29 Mayıs 2014 Perşembe

Symbolism (Simgecilik)
Sembolizm; adı gerçekçilikle anılan tüm akımlara karşı büyük bir tepki niteliğindedir. 19. yüzyılda Fransa’da ortaya çıkan sembolizm yani simgecilik akımı edebiyat müzik ve resimde kendisini göstermiştir. Fransız İhtilâli sonrası oluşan aydınlanma çağı, özgürlük ortamı sanatı da etkilemiştir. Sanatçılar bu dönemde eserlerinde aklı ön plana alarak hareket etmişlerdir.

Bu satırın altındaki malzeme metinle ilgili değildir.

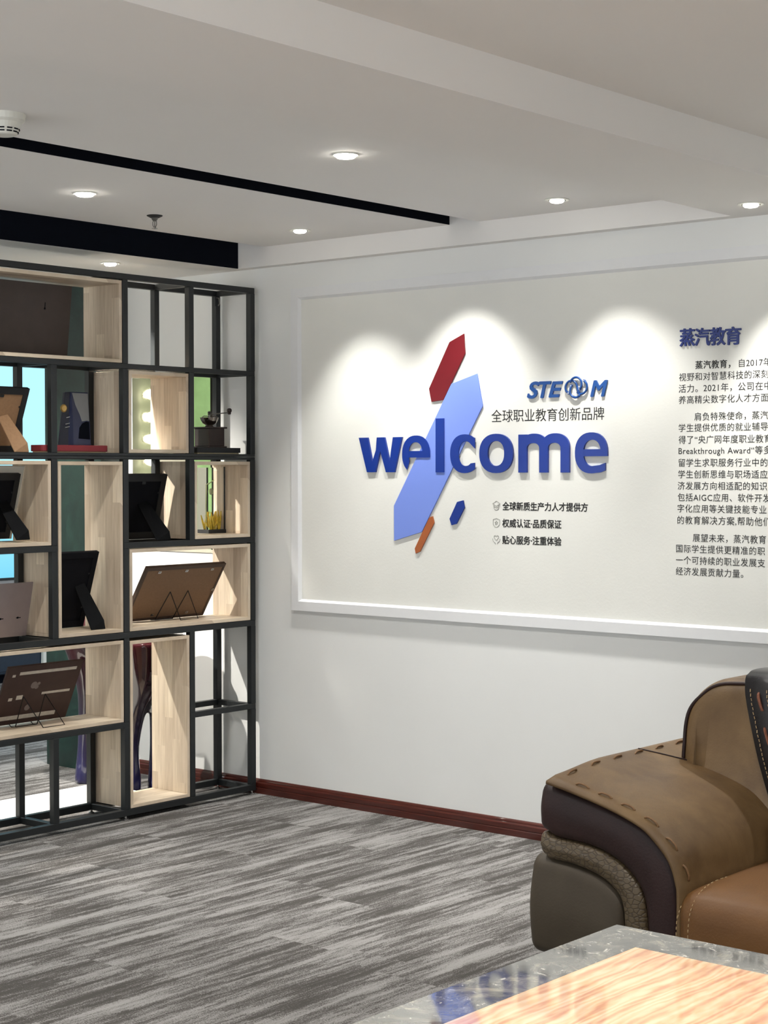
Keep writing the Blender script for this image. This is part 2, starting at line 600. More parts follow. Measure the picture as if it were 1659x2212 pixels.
def mirror_mat():
    t = NT('gold_tinted_mirror')
    p = t.pos(True)
    t.set((0.80, 0.76, 0.60, 1), 0.015, metal=1.0)
    h = t.noise(t.mapping(p, (5, 1, 1.2)), 1.0, 1, 0.4)
    t.bump(h, 0.018, 0.12)
    return t.m
M['mirror'] = mirror_mat()


def glass_mat():
    t = NT('clear_glass')
    t.set((1, 1, 1, 1), 0.0)
    t.b.inputs['Transmission Weight'].default_value = 1.0
    t.b.inputs['IOR'].default_value = 1.06
    return t.m
M['glass'] = glass_mat()


def screen_mat():
    t = NT('lit_blue_screen')
    p = t.pos(True)
    sp = t.n('ShaderNodeSeparateXYZ')
    t.l(p, sp.inputs[0])
    z = t.math('DIVIDE', sp.outputs[2], 2.4)
    col = t.ramp(z, [(0.25, lin((96, 180, 205))), (0.45, lin((132, 205, 232))), (0.6, lin((158, 222, 238))), (0.9, lin((156, 220, 236)))])
    t.b.inputs['Base Color'].default_value = (0.02, 0.02, 0.02, 1)
    t.l(col, t.b.inputs['Emission Color'])
    t.b.inputs['Emission Strength'].default_value = 1.25
    return t.m
M['screen'] = screen_mat()

# ---------------------------------------------------------------- the setting
Z_CEIL, Z_LOW, Z_NEAR = 2.430, 2.345, 2.458
floor = tag(MB().box(-6.2, 7.4, -7.2, 5, -0.1, 0).build('floor', M['carpet']), kind='structure')
tag(MB().box(-1.345, 9, 0.0, 0.12, 0, 3.0).build('wall_back', M['wall']), kind='structure')
tag(MB().box(-4.8, -4.65, -9, 5, 0, 3.0).build('wall_left', M['wall']), kind='structure')
tag(MB().box(7.4, 7.5, -4.4, 0.0, 0, 2.95).build('wall_right_blocker', M['wall']), kind='structure')  # unseen partial wall, added to keep world light off the beam's right face
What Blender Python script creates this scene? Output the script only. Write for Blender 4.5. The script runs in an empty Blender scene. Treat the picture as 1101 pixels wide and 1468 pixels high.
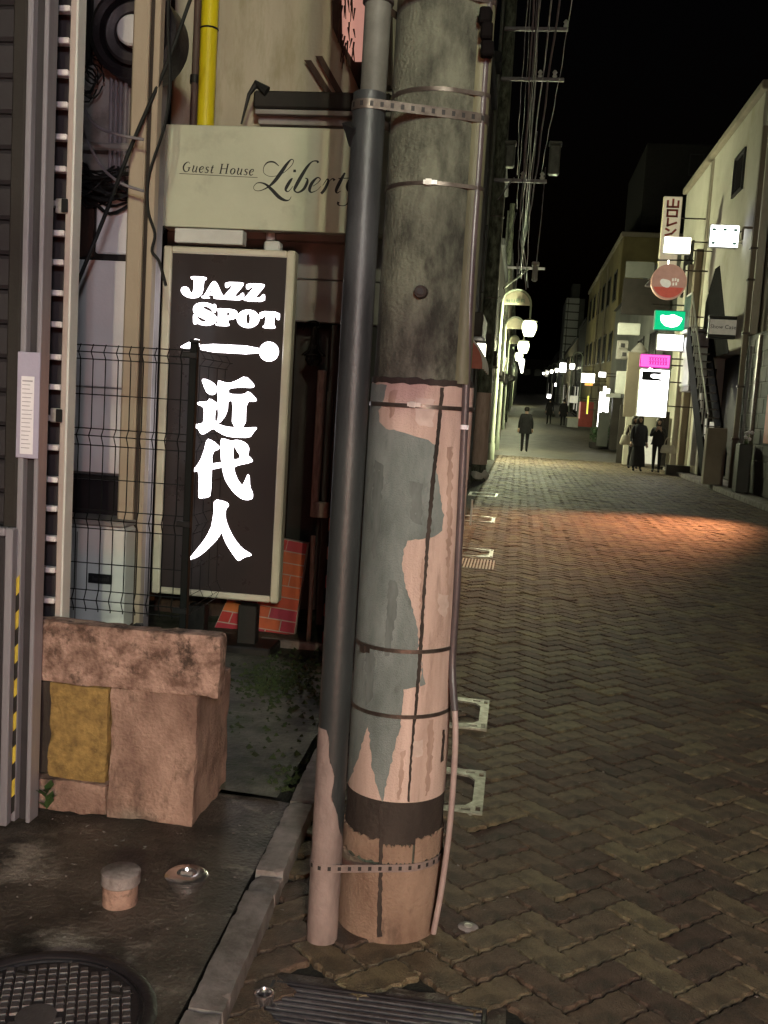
import bpy, bmesh, math, random
from math import sin, cos, pi, radians, atan2, hypot, floor
from mathutils import Vector, Matrix, noise as mnoise
from mathutils.geometry import tessellate_polygon, delaunay_2d_cdt

random.seed(7)
SC = bpy.context.scene
COL = SC.collection

# ------------------------------------------------------------------ camera, sky, sun, exposure
FPX, CXP, CYP, CAMH = 1440.0, 550.5, 734.0, 1.5       # lens in photo pixels, centre, eye height
YAW, PITCH, ROLL = radians(7.301), radians(6.05), radians(3.5)
cam_data = bpy.data.cameras.new('camera')
cam_data.sensor_fit = 'HORIZONTAL'
cam_data.sensor_width = 36.0
cam_data.lens = 36.0 * FPX / 1101.0
cam_data.clip_start, cam_data.clip_end = 0.05, 3000.0
cam = bpy.data.objects.new('camera', cam_data)
COL.objects.link(cam)
CAM_R = (Matrix.Rotation(YAW, 3, 'Z') @ Matrix.Rotation(pi / 2 - PITCH, 3, 'X') @ Matrix.Rotation(ROLL, 3, 'Z'))
cam.matrix_world = Matrix.Translation((0, 0, CAMH)) @ CAM_R.to_4x4()
SC.camera = cam

world = bpy.data.worlds.new('World')
SC.world = world
world.use_nodes = True
wn = world.node_tree
sky = wn.nodes.new('ShaderNodeTexSky')
sky.sky_type = 'NISHITA'
sky.sun_disc = False
sky.sun_elevation = radians(-3.0)
sky.sun_rotation = radians(200)
wn.nodes['Background'].inputs['Strength'].default_value = 0.012
wn.links.new(sky.outputs[0], wn.nodes['Background'].inputs['Color'])

moon = bpy.data.lights.new('night_sun', 'SUN')
moon.energy = 0.02
moon.angle = radians(20)
moon.color = (1.0, 0.93, 0.85)
moon_o = bpy.data.objects.new('night_sun', moon)
moon_o.rotation_euler = (radians(42), 0, radians(-20))
moon_o.location = (0, -5, 20)
COL.objects.link(moon_o)

SC.view_settings.view_transform = 'Standard'
SC.view_settings.look = 'None'
SC.view_settings.exposure = 0.15
SC.view_settings.gamma = 1.0
SC.view_settings.use_curve_mapping = False
SC.cycles.use_denoising = True
SC.cycles.max_bounces = 6
SC.cycles.diffuse_bounces = 3
SC.cycles.glossy_bounces = 3
SC.cycles.sample_clamp_indirect = 3.0
SC.cycles.caustics_reflective = False
SC.cycles.caustics_refractive = False


def ray(u, v):
    return CAM_R @ Vector(((u - CXP) / FPX, -(v - CYP) / FPX, -1.0))


def at(u, v, Y):                       # photo pixel -> point of the place at distance Y up the street
    d = ray(u, v)
    return Vector((0, 0, CAMH)) + d * (Y / d.y)


def atx(u, v, X):                      # photo pixel -> point on the plane x = X
    d = ray(u, v)
    return Vector((0, 0, CAMH)) + d * (X / d.x)


def gnd(u, v, z=0.0):
    d = ray(u, v)
    return Vector((0, 0, CAMH)) + d * ((z - CAMH) / d.z)


def to_px(p):
    q = CAM_R.transposed() @ (Vector(p) - Vector((0, 0, CAMH)))
    return (CXP + FPX * q.x / -q.z, CYP - FPX * q.y / -q.z, -q.z)


def road_z(y):
    return 0.0 if y < 42 else 0.034 * (y - 42) * min(1.0, (y - 42) / 12.0)


# ------------------------------------------------------------------ materials
MATS = {}


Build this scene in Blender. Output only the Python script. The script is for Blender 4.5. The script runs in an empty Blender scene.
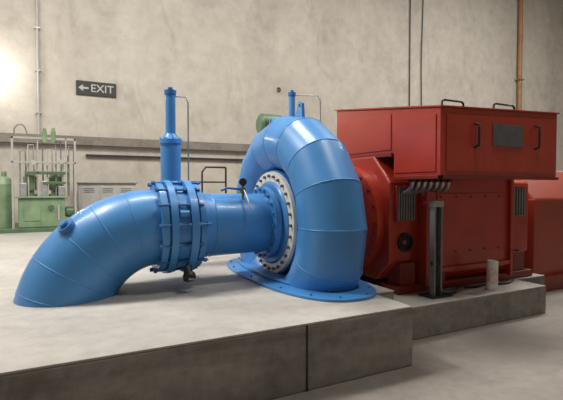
import bpy, math, random
from mathutils import Vector, Matrix
random.seed(4)
S=bpy.context.scene
S.view_settings.view_transform='Standard'
COL=S.collection

# ---------------- materials ----------------
def nodes(name):
    m=bpy.data.materials.new(name); m.use_nodes=True
    nt=m.node_tree; b=nt.nodes['Principled BSDF']; return m,nt,b
def flat(name,c,rough=0.5,metal=0.0,var=0.12,scale=6,bump=0.0,coat=0.0):
    m,nt,b=nodes(name)
    tc=nt.nodes.new('ShaderNodeTexCoord'); n=nt.nodes.new('ShaderNodeTexNoise')
    n.inputs['Scale'].default_value=scale; n.inputs['Detail'].default_value=6
    nt.links.new(tc.outputs['Object'],n.inputs['Vector'])
    r=nt.nodes.new('ShaderNodeValToRGB')
    r.color_ramp.elements[0].position=0.3; r.color_ramp.elements[1].position=0.7
    r.color_ramp.elements[0].color=[x*(1-var) for x in c]+[1]
    r.color_ramp.elements[1].color=[min(1,x*(1+var)) for x in c]+[1]
    nt.links.new(n.outputs['Fac'],r.inputs['Fac']); nt.links.new(r.outputs['Color'],b.inputs['Base Color'])
    b.inputs['Roughness'].default_value=rough; b.inputs['Metallic'].default_value=metal
    b.inputs['Coat Weight'].default_value=coat
    if bump:
        bp=nt.nodes.new('ShaderNodeBump'); bp.inputs['Strength'].default_value=bump; bp.inputs['Distance'].default_value=0.02
        nt.links.new(n.outputs['Fac'],bp.inputs['Height']); nt.links.new(bp.outputs['Normal'],b.inputs['Normal'])
    return m
def concrete(name,c1,c2,c3,scale=0.6,fine=9,rough=0.85,stretch=(1,1,1),streak=0.35,stain=0.0,stscale=1.2):
    m,nt,b=nodes(name); L=nt.links.new
    tc=nt.nodes.new('ShaderNodeTexCoord'); mp=nt.nodes.new('ShaderNodeMapping'); mp.inputs['Scale'].default_value=stretch
    L(tc.outputs['Object'],mp.inputs['Vector'])
    n1=nt.nodes.new('ShaderNodeTexNoise'); n1.inputs['Scale'].default_value=scale; n1.inputs['Detail'].default_value=8; n1.inputs['Roughness'].default_value=0.6; n1.inputs['Distortion'].default_value=0.6
    L(mp.outputs['Vector'],n1.inputs['Vector'])
    r=nt.nodes.new('ShaderNodeValToRGB'); e=r.color_ramp.elements
    e[0].position=0.3; e[0].color=c1+(1,); e[1].position=0.7; e[1].color=c3+(1,)
    k=e.new(0.5); k.color=c2+(1,)
    L(n1.outputs['Fac'],r.inputs['Fac'])
    n2=nt.nodes.new('ShaderNodeTexNoise'); n2.inputs['Scale'].default_value=fine; n2.inputs['Detail'].default_value=10; n2.inputs['Roughness'].default_value=0.7
    L(tc.outputs['Object'],n2.inputs['Vector'])
    r2=nt.nodes.new('ShaderNodeValToRGB'); r2.color_ramp.elements[0].position=0.3; r2.color_ramp.elements[0].color=(0.72,0.70,0.68,1); r2.color_ramp.elements[1].position=0.6; r2.color_ramp.elements[1].color=(1,1,1,1)
    L(n2.outputs['Fac'],r2.inputs['Fac'])
    mx=nt.nodes.new('ShaderNodeMix'); mx.data_type='RGBA'; mx.blend_type='MULTIPLY'; mx.inputs[0].default_value=streak*2
    L(r.outputs['Color'],mx.inputs[6]); L(r2.outputs['Color'],mx.inputs[7]); out=mx.outputs[2]
    if stain:
        mp3=nt.nodes.new('ShaderNodeMapping'); mp3.inputs['Scale'].default_value=(1.0,1.0,0.45); mp3.inputs['Location'].default_value=(3.1,0,7.7)
        L(tc.outputs['Object'],mp3.inputs['Vector'])
        n3=nt.nodes.new('ShaderNodeTexNoise'); n3.inputs['Scale'].default_value=stscale; n3.inputs['Detail'].default_value=9; n3.inputs['Roughness'].default_value=0.65; n3.inputs['Distortion'].default_value=1.2
        L(mp3.outputs['Vector'],n3.inputs['Vector'])
        r3=nt.nodes.new('ShaderNodeValToRGB'); q=r3.color_ramp.elements
        q[0].position=0.33; q[0].color=(0.60,0.57,0.54,1); q[1].position=0.47; q[1].color=(1,1,1,1)
        L(n3.outputs['Fac'],r3.inputs['Fac'])
        m3=nt.nodes.new('ShaderNodeMix'); m3.data_type='RGBA'; m3.blend_type='MULTIPLY'; m3.inputs[0].default_value=stain
        L(out,m3.inputs[6]); L(r3.outputs['Color'],m3.inputs[7]); out=m3.outputs[2]
    L(out,b.inputs['Base Color'])
    b.inputs['Roughness'].default_value=rough
    bp=nt.nodes.new('ShaderNodeBump'); bp.inputs['Strength'].default_value=0.25; bp.inputs['Distance'].default_value=0.02
    L(n2.outputs['Fac'],bp.inputs['Height']); L(bp.outputs['Normal'],b.inputs['Normal'])
    return m
M={}
M['wall']=concrete('plaster_wall',(0.43,0.395,0.345),(0.48,0.445,0.39),(0.52,0.485,0.43),0.45,2.5,0.9,(1.3,1,0.6),0.3,0.4,0.9)
M['wall2']=concrete('side_wall',(0.42,0.39,0.35),(0.47,0.44,0.39),(0.52,0.48,0.43),0.35,2.5,0.9,(1,1,1),0.2)
M['ledge']=concrete('ledge_concrete',(0.16,0.14,0.12),(0.20,0.18,0.155),(0.24,0.215,0.19),1.5,8)
M['slab']=concrete('slab_concrete',(0.37,0.35,0.32),(0.44,0.42,0.39),(0.50,0.48,0.445),0.7,7,0.6,(1,1,1),0.3,0.35,1.0)
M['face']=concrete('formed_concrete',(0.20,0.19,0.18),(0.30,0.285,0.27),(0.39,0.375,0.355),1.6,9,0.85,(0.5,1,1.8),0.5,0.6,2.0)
M['floor']=concrete('floor_concrete',(0.20,0.18,0.16),(0.25,0.225,0.20),(0.30,0.275,0.245),0.6,8,0.6,(1,1,1),0.3,0.5,0.8)
M['ceil']=concrete('ceiling_concrete',(0.45,0.43,0.4),(0.5,0.48,0.45),(0.55,0.52,0.49),0.5,5)
M['blue']=flat('blue_enamel',(0.06,0.25,0.58),0.36,0,0.08,3,0.03,0.1)
M['bluedk']=flat('blue_enamel_dark',(0.03,0.15,0.40),0.4,0,0.12,4)
M['red']=flat('red_enamel',(0.41,0.038,0.018),0.34,0,0.12,3,0.03,0.15)
M['reddk']=flat('red_enamel_dark',(0.19,0.018,0.010),0.4,0,0.15,4)
M['orange']=flat('orange_red_enamel',(0.30,0.042,0.02),0.4,0,0.15,2)
M['cream']=flat('cream_machined_ring',(0.80,0.76,0.66),0.4,0.1,0.08,8)
M['steel']=flat('galvanised_steel',(0.45,0.45,0.45),0.4,0.7,0.15,12)
M['dark']=flat('dark_steel',(0.035,0.035,0.04),0.5,0.4,0.2,10)
M['black']=flat('black_rubber',(0.012,0.012,0.013),0.5,0,0.2,10)
M['grey']=flat('grey_paint',(0.13,0.13,0.14),0.45,0.2,0.15,10)
M['mgrey']=flat('mid_grey_paint',(0.22,0.22,0.22),0.45,0.2,0.15,10)
M['lgrey']=flat('light_grey_paint',(0.38,0.37,0.34),0.5,0,0.1,5)
M['green']=flat('green_enamel',(0.19,0.28,0.16),0.45,0,0.2,4)
M['greendk']=flat('dark_green_enamel',(0.08,0.15,0.08),0.4,0,0.15,4)
M['brass']=flat('brass',(0.30,0.22,0.10),0.35,0.8,0.15,12)
M['rust']=flat('rusty_brown_pipe',(0.30,0.15,0.07),0.6,0,0.2,5)
M['white']=flat('white_paint',(0.88,0.87,0.84),0.5,0,0.05,5)
M['pink']=flat('pink_label',(0.82,0.70,0.68),0.5,0,0.2,25)
M['sign']=flat('sign_black',(0.025,0.025,0.025),0.5,0,0.1,5)
def emis(name,c,s):
    m,nt,b=nodes(name); b.inputs['Emission Color'].default_value=c+(1,); b.inputs['Emission Strength'].default_value=s; return m
M['lamp']=emis('lamp_glass',(1,0.96,0.88),14)

# ---------------- helpers ----------------
def empty(name,loc=(0,0,0)):
    e=bpy.data.objects.new(name,None); e.empty_display_size=0.2; COL.objects.link(e); e.location=loc
    bpy.context.view_layer.update(); return e
def link(o,parent=None):
    COL.objects.link(o)
    if parent is not None:
        o.parent=parent; o.matrix_parent_inverse=Matrix.Translation(-Vector(parent.location))
    return o
def mesh(name,v,f,mat,parent=None,smooth=False,bevel=0,seg=2):
    me=bpy.data.meshes.new(name); me.from_pydata([tuple(x) for x in v],[],f); me.update()
    me.materials.append(M[mat] if isinstance(mat,str) else mat)
    if smooth:
        for p in me.polygons: p.use_smooth=True
    o=bpy.data.objects.new(name,me); link(o,parent)
    if bevel:
        b=o.modifiers.new('bevel','BEVEL'); b.width=bevel; b.segments=seg; b.limit_method='ANGLE'
    return o
BF=[(0,3,2,1),(4,5,6,7),(0,1,5,4),(1,2,6,5),(2,3,7,6),(3,0,4,7)]
def boxv(x0,x1,y0,y1,z0,z1):
    return [(x0,y0,z0),(x1,y0,z0),(x1,y1,z0),(x0,y1,z0),(x0,y0,z1),(x1,y0,z1),(x1,y1,z1),(x0,y1,z1)]
def box(name,x0,x1,y0,y1,z0,z1,mat,parent=None,bevel=0.01):
    return mesh(name,boxv(x0,x1,y0,y1,z0,z1),BF,mat,parent,bevel=bevel)
def boxes(name,L,mat,parent=None,bevel=0):
    v=[];f=[]
    for b in L:
        k=len(v); v+=boxv(*b); f+=[tuple(i+k for i in q) for q in BF]
    return mesh(name,v,f,mat,parent,bevel=bevel)
def frame(d):
    d=Vector(d).normalized(); u=Vector((0,0,1)) if abs(d.z)<0.95 else Vector((0,1,0))
    a=d.cross(u).normalized(); b=a.cross(d).normalized(); return d,a,b
def ringv(c,a,b,r,n,ph=0):
    return [Vector(c)+a*(r*math.cos(2*math.pi*i/n+ph))+b*(r*math.sin(2*math.pi*i/n+ph)) for i in range(n)]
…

Somuta karşı büyük bir yöneliş bu dönemin en büyük özelliklerinden biridir. Bu şekilde sanatta meydana gelen gerçekçilik, pozitivizm fikirlerinin insanın ruh dünyasını sınırlandığını söyleyen sembolik sanatçılar, bu durumu reddederek insanın iç dünyasına, hislerine yönelmişlerdir.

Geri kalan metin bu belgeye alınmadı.